For permission to work at the Villa we are indebted to Maria Luisa Veloccia Rinaldi, Soprintendente ai Beni Archeologici per il Lazio; for cheerful assistance at the site we are grateful to Adriano D’Offizi, Villa caposervizio. Our work was supported by the American Academy in Rome, Dumbarton Oaks, the Getty Center for the Fine Arts and the Humanities, and the Spears Fund of the Princeton Department of Art and Archaeology. To the architect Michael Lawrence, our Decrianus, we owe both thirty-one drawings and many constructive suggestions.
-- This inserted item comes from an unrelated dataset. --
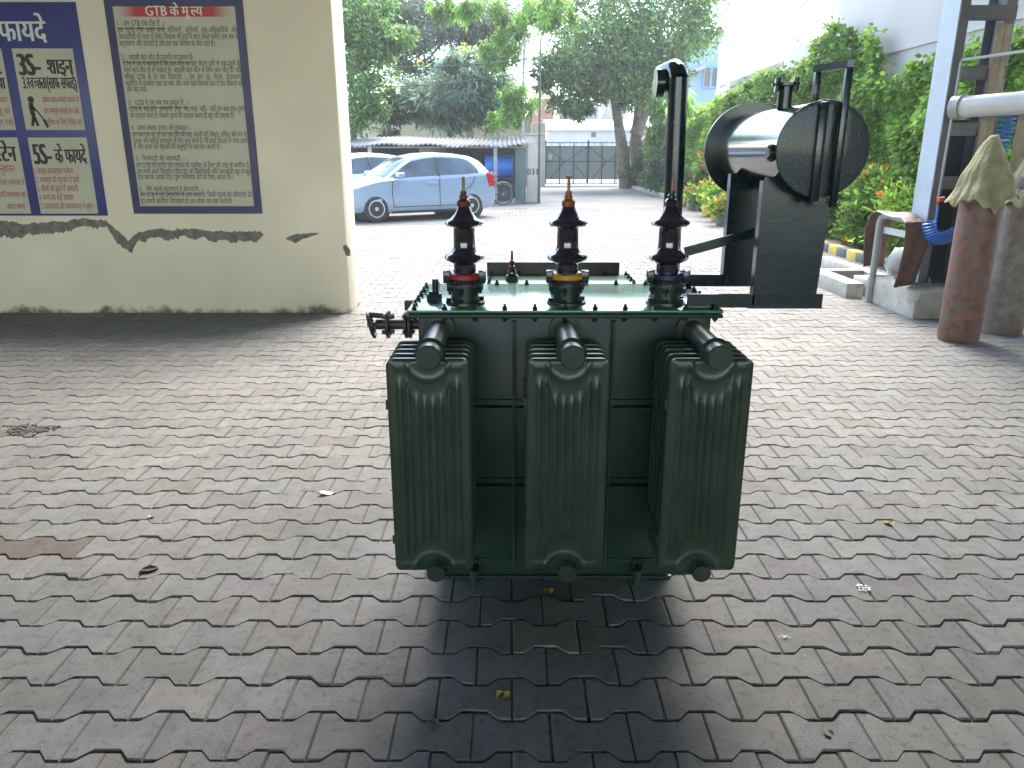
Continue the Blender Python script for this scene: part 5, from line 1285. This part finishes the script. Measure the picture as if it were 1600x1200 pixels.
q = MB(); q.tube([(.86, -.28, .98), (.93, -.2, 1.04), (.86, 0, 1.02), (.93, .2, 1.04), (.86, .28, .98)], .012, 8); q.build('handlebar', M['galv'], bk, world=False)
q = MB(); q.tube([(.86 + .42 * math.cos(a), 0, .36) if False else (.37 * math.cos(a), 0, .36 + .37 * math.sin(a)) for a in np.linspace(.2, 2.6, 14)], .018, 6); q.build('mudguard', M['galv'], bk, world=False)

# ------------------------------------------------------------------ litter on the pavers
def leaf_bit(px, py, m, size, rot, name, label, cat='leaf', asp=.5):
    p = G(px, py); q = MB()
    q.grid(lambda u, v: (size * (u - .5), size * asp * (v - .5) * (1 - (2 * u - 1) ** 2) ** .6 * 2, .001 + size * .13 * ((2 * u - 1) ** 2 + .6 * (2 * v - 1) ** 2) + .004 * math.sin(u * 7)), 8, 4)
    o = q.build(name, m, recalc=False); o.location = (p.x, p.y, 0); o.rotation_euler = (.03, .02, rot); tag(o, label, cat)
leaf_bit(1388, 818, M['leafyellow'], .045, .3, 'dry_leaf', 'curled yellow leaf on the pavers right of the transformer')
leaf_bit(786, 1088, M['leafyellow'], .045, 2.7, 'dry_leaf', 'yellow leaf in the transformer shadow')
leaf_bit(676, 1133, M['leafbrown'], .04, .8, 'dry_leaf', 'small brown leaf at the lower edge of the transformer shadow')
leaf_bit(233, 891, M['leafbrown'], .045, 1.9, 'dry_leaf', 'brown curled leaf alone on the left pavers', asp=.8)
leaf_bit(1294, 1148, M['leafbrown'], .03, .4, 'dry_leaf', 'tiny brown leaf on the pavers at lower right')
leaf_bit(857, 925, M['leafyellow'], .04, .2, 'dry_leaf', 'small yellow leaf just under the middle radiator')
leaf_bit(237, 808, M['scrap'], .03, 1.2, 'paper_scrap', 'tiny white scrap on a paver above the brown leaf', 'scrap')
leaf_bit(512, 772, M['scrap'], .085, .35, 'paper_scrap', 'white crumpled paper strip left of the transformer', 'scrap', asp=.25)
def splash(px, py, n, r, label):
    p = G(px, py); q = MB(); rr = random.Random(px)
    for k in range(n):
        a = rr.uniform(0, 6.28); d = r * rr.random() ** .7; c = Vector((p.x + d * math.cos(a), p.y + d * math.sin(a) * .7, .0035)); s_ = r * rr.uniform(.06, .22)
        pts = [c + Vector((math.cos(t) * s_ * rr.uniform(.6, 1.2), math.sin(t) * s_ * rr.uniform(.4, .9), 0)) for t in np.linspace(0, 2 * PI, 9)[:-1]]
        q.prism(pts, (0, 0, .0008 + .0004 * (k % 7)))
    o = q.build('white_splash', M['splat'], loc=(p.x, p.y, 0)); tag(o, label, 'splash')
splash(1348, 920, 26, .035, 'dried white splash on a paver far right of the transformer')
splash(1226, 996, 10, .018, 'small faint white splash nearer the transformer shadow')
p = G(42, 671); q = MB(); rr = random.Random(4)
for k in range(160):
    c = Vector((p.x + rr.gauss(0, .07), p.y + rr.gauss(0, .035), .001)); s_ = rr.uniform(.003, .008); q.box(c.x - s_, c.x + s_, c.y - s_, c.y + s_, c.z - .004, c.z + s_)
tag(q.build('debris', M['debris'], loc=(p.x, p.y, 0)), 'dark crumbs of a broken paver at the left picture edge', 'debris', kind='stuff')

# ------------------------------------------------------------------ the hazy monsoon air over the yard
mh_ = bpy.data.materials.new('hazy_air'); mh_.use_nodes = True; nn_ = mh_.node_tree.nodes; nn_.remove(nn_['Principled BSDF'])
pv = nn_.new('ShaderNodeVolumePrincipled'); pv.inputs['Color'].default_value = (.9, .93, .97, 1); pv.inputs['Density'].default_value = .0012; pv.inputs['Anisotropy'].default_value = .3
mh_.node_tree.links.new(pv.outputs[0], nn_['Material Output'].inputs['Volume'])
b = MB(); b.box(-301, 301, -201, 401, -1.1, 16)
tag(b.build('haze', mh_), kind='stuff')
Guy P. R. Métraux read a draft of the entire text, and we have profited greatly from his corrections and suggestions. Others kindly read and commented on chapters and sections: Mary T. Boatwright, Bruce Boucher, Brendan Cassidy, Allan Ceen, David Coffin, Joseph Connors, Sterling Dow, Carolyn Kolb, Ramsay MacMullen, Myra Nan Rosenfeld, and John Wilton-Ely. For topical assistance we thank Herbert Benario (help with the Historia Augusta); Herbert Bloch (sound advice); Michael Clark (translations from the German); Martin Kleibrink (communion at the site); Phyllis W. Lehmann (for calling our attention to the late Karl Lehmann’s folder of Villa notes); Lucilla Marino (Librarian of the American Academy); Robert Mangurian, Mary-Ann Ray, and George Newburn (discussions at the Villa and in California about their Villa project—measuring and surveying the entire site); and the architect Eugenia Salza Prina Ricotti (conversations about matters of mutual interest). Help generously given by others is acknowledged in the notes and illustration credits. And we recall with pleasure the company, over the years, of Meg Pinto, Allan Ceen, Frank Brown, Ferdinando Castagnoli, and Norman Neuerburg on the High Ground and in the Underground Galleries.
The plans and drawings are on the whole only general guides to the site and its buildings. Dates are A.D. unless otherwise indicated. Measurements in feet refer to the Roman unit of 0.296 meters.